Given records →
☆ ☆ ☆ ☆
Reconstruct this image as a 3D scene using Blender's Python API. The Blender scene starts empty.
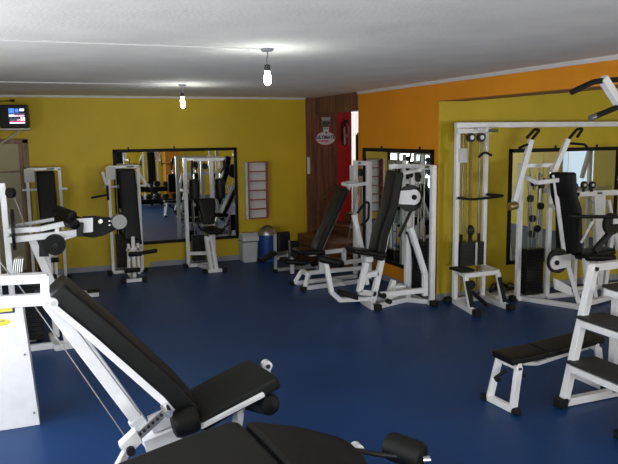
☆ ☆ ☆ ☆
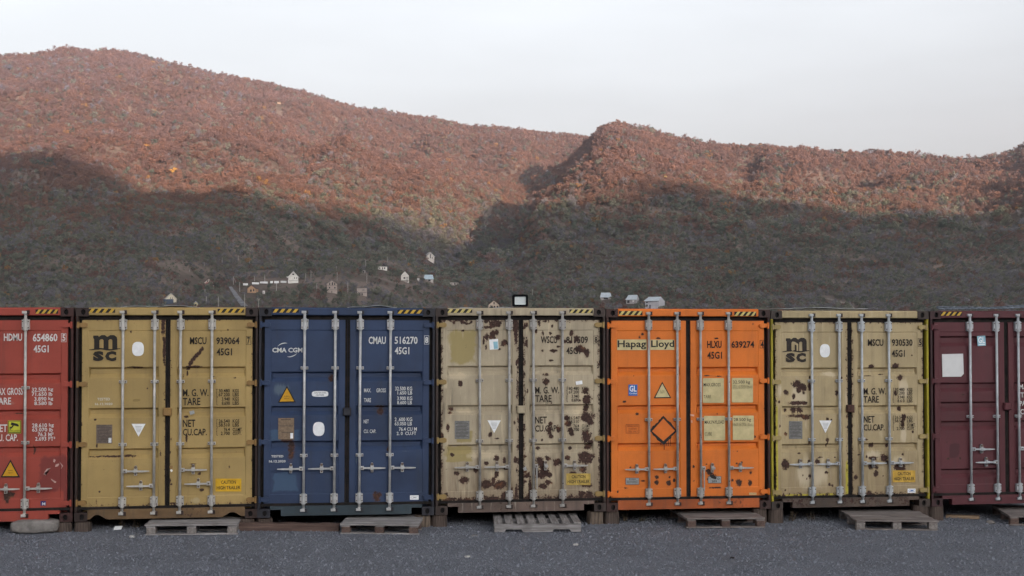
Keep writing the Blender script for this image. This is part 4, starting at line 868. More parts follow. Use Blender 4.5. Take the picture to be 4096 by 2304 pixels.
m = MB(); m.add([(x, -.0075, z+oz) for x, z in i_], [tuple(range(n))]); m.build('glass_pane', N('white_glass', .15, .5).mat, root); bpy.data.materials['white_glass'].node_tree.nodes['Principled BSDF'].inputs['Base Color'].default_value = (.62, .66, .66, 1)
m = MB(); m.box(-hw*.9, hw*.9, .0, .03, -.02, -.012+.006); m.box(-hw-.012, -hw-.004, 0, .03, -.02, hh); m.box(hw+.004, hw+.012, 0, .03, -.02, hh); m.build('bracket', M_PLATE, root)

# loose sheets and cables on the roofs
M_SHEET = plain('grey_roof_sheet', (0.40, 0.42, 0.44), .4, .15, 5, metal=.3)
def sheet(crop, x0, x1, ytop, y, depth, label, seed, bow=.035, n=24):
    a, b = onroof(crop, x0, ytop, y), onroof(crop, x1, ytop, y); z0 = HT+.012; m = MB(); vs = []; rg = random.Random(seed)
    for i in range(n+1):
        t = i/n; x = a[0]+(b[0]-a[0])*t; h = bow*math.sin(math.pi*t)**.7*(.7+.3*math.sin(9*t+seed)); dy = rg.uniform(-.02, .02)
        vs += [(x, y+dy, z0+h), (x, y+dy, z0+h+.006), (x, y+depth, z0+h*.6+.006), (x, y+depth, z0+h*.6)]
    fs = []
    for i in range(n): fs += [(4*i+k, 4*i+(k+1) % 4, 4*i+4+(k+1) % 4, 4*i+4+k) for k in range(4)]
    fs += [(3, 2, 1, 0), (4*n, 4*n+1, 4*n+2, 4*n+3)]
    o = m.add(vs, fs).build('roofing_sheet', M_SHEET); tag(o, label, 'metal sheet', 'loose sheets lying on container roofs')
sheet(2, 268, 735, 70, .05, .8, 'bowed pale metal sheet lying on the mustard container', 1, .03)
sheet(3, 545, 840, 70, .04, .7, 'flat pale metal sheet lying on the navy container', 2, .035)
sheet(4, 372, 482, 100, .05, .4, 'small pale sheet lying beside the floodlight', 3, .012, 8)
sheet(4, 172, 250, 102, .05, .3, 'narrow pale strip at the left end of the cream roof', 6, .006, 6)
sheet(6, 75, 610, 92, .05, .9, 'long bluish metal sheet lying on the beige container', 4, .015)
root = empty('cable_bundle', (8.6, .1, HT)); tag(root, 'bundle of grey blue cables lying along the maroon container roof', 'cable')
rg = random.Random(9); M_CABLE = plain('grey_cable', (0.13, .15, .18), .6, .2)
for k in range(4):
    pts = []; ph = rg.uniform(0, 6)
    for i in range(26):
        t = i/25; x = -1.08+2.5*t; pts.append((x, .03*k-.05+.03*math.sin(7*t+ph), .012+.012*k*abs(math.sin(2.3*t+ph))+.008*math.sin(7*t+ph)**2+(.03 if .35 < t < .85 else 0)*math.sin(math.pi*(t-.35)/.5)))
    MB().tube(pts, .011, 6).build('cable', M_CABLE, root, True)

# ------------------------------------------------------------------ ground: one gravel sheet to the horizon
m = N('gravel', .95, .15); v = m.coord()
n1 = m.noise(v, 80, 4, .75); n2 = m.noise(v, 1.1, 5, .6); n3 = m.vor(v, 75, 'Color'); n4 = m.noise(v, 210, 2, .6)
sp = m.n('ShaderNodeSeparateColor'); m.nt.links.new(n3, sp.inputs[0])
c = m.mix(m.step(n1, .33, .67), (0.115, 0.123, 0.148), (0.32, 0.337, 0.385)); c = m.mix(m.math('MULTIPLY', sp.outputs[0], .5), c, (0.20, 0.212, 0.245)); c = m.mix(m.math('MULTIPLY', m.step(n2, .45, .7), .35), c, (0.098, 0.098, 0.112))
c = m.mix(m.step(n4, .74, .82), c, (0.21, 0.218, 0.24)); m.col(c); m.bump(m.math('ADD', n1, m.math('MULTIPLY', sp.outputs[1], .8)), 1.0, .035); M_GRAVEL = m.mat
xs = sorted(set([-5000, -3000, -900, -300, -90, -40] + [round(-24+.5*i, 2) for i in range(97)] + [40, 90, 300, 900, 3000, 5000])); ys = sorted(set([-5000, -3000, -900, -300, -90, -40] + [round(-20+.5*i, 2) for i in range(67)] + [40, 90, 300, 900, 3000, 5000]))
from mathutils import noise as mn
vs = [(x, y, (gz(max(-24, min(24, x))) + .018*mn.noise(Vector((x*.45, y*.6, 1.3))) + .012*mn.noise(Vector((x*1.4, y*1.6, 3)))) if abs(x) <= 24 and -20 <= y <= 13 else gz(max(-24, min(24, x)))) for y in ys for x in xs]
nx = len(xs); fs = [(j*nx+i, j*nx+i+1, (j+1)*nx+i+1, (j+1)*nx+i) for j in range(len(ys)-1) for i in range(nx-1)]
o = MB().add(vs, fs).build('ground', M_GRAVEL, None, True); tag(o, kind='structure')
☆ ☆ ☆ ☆
To do →
Exactly repeat the lines from the line with "Keep writing the" to the line with "m = MB(); m.box(-hw*.9, hw*.9, .0, .03, -.02, -.012+.006);", including both, and output nothing else.

Finished answer →
Keep writing the Blender script for this image. This is part 4, starting at line 868. More parts follow. Use Blender 4.5. Take the picture to be 4096 by 2304 pixels.
m = MB(); m.add([(x, -.0075, z+oz) for x, z in i_], [tuple(range(n))]); m.build('glass_pane', N('white_glass', .15, .5).mat, root); bpy.data.materials['white_glass'].node_tree.nodes['Principled BSDF'].inputs['Base Color'].default_value = (.62, .66, .66, 1)
m = MB(); m.box(-hw*.9, hw*.9, .0, .03, -.02, -.012+.006); m.box(-hw-.012, -hw-.004, 0, .03, -.02, hh); m.box(hw+.004, hw+.012, 0, .03, -.02, hh); m.build('bracket', M_PLATE, root)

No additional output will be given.